Experiência de vida? Constrangimento? História para contar para os netos? Eu ficaria com a terceira opção. Não que eu ache que a gente precise passar por perrengues toda hora só pra ter história pra contar. Mas tem coisas na vida que somente vivendo a situação é possível compreender como funciona. Você acha que agora eu vou conseguir tratar mal alguém que vier colocar folhetos na minha caixinha de correio? Muito pelo contrário, agora eu vou até lembrar de prender o cachorro se alguém vier entregar jornal na minha casa.
Divagações à parte, o que importa é que volto para casa feliz com meus 30 euros (que já vão sumir na primeira ida ao mercado), mas que com certeza significaram muito mais que um mero salário mal pago. Afinal, essa foi a primeira vez que fiquei feliz em saber que tudo acaba em pizza!

quinta-feira, 4 de junho de 2009

Episódio 1: Doce tragédias de um início de viagem.

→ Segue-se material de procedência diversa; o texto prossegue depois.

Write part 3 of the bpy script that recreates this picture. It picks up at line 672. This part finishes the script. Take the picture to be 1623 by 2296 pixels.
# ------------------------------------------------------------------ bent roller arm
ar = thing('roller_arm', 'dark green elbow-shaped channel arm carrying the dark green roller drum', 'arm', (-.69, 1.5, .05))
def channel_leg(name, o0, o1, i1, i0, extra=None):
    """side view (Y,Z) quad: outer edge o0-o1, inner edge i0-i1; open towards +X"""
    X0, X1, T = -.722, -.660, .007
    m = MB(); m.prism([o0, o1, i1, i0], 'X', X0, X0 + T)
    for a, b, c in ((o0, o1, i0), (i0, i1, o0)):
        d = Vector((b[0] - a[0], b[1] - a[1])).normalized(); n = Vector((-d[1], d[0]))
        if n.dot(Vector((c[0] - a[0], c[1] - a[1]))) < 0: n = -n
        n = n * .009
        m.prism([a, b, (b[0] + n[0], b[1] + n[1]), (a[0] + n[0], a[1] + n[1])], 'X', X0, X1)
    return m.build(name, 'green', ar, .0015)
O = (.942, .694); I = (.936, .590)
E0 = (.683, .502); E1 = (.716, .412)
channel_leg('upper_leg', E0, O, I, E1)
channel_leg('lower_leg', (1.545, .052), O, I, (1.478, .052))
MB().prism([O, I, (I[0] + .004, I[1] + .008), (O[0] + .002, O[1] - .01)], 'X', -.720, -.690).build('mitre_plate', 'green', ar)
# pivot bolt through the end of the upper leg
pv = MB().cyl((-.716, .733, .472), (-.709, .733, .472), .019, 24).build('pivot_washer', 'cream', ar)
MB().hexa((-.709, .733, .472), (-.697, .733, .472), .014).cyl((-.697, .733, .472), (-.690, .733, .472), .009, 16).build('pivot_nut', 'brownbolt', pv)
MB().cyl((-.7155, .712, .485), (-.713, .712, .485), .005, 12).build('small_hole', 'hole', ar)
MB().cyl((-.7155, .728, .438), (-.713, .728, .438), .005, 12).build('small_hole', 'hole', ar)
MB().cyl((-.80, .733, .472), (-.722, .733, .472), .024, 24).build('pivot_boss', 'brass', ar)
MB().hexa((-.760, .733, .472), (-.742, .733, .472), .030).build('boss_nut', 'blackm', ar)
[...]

Olho para o microondas. 8:50 da noite. No Brasil, de acordo com o fuso-horário, devem ser 4:50 da tarde, penso eu. Penso porque é a única coisa que me resta fazer nesse apartamento gigantesco onde (por enquanto) resido sozinha. A TV não funciona, não há rádio, nem computador e as pessoas que moram no prédio ainda não conheço bem. A ideia de morar na Irlanda que parecia ser tão divertida começa com pequenas "tragi-comédias" da vida que não seriam tão interessantes se não fossem escritas.
A primeira delas, como já citado, foi a televisão. Sim, exatamente, aquela que desprezamos tanto, é a que mais me faz falta nesse momento tão peculiar da vida.
Aperto todos os botões, verifico a tomada, tento o controle remoto e nada! Ela simplesmente não funciona.
Lamento informar (a mim mesma) que a TV virou um mero detalhe quando tive a brilhante ideia de esquentar água para fazer um "coffee". Afinal de contas, estou sozinha no apartamento, não tenho televisão e (ainda) não tenho vontade de me embebedar.
Tomada a decisão de fazer o café, assim como de costume, coloco água na chaleira e ponho no fogão para esquentar. Começo já a imaginar o gosto do café quentinho na boca. Gostaria mesmo é de sentir o cheiro do café fresquinho saindo do coador, porém, minha imaginação não é forte o suficiente para disfarçar o cheiro de queimado que adentra minhas narinas. Puta que pariu! A chaleira era elétrica. Desligo o fogão correndo, mas o plástico já está todo derretido em cima da chapa. Ora essa, nunca tinha visto na minha vida uma chaleira elétrica. Mas a melhor parte ainda está por vir, olho atrás da porta de entrada do apartamento e logo um simpático bilhetinho que diz o seguinte: "qualquer dano causado nesse apartamento deverá ser cobrado do morador". Não vamos entrar em detalhes quanto ao custo porque preferi esquecer essa parte por alguns instantes.
Isso tudo porque estou contando apenas uma parte do que já me aconteceu. Ainda deixei de lado uma tomada estragada, dois dedos queimados e uma calcinha que serviu de elástico para segurar a pequena alavanca que faz a água do banho sair pelo chuveiro e não pela banheira.
Mas, por outro lado, o que seria desse texto sem todos esses acontecimentos? O que seria de mim sem um papel e uma caneta nesse momento em que não tenho televisão, não tenho computador e para completar, estou longe da família e dos amigos? Não resta mais nada além de pensar e escrever.
Ao final do texto olho novamente para o microondas. Ele continua marcando 8:50 da noite. Que ótima notícia: o relógio do microondas também está estragado.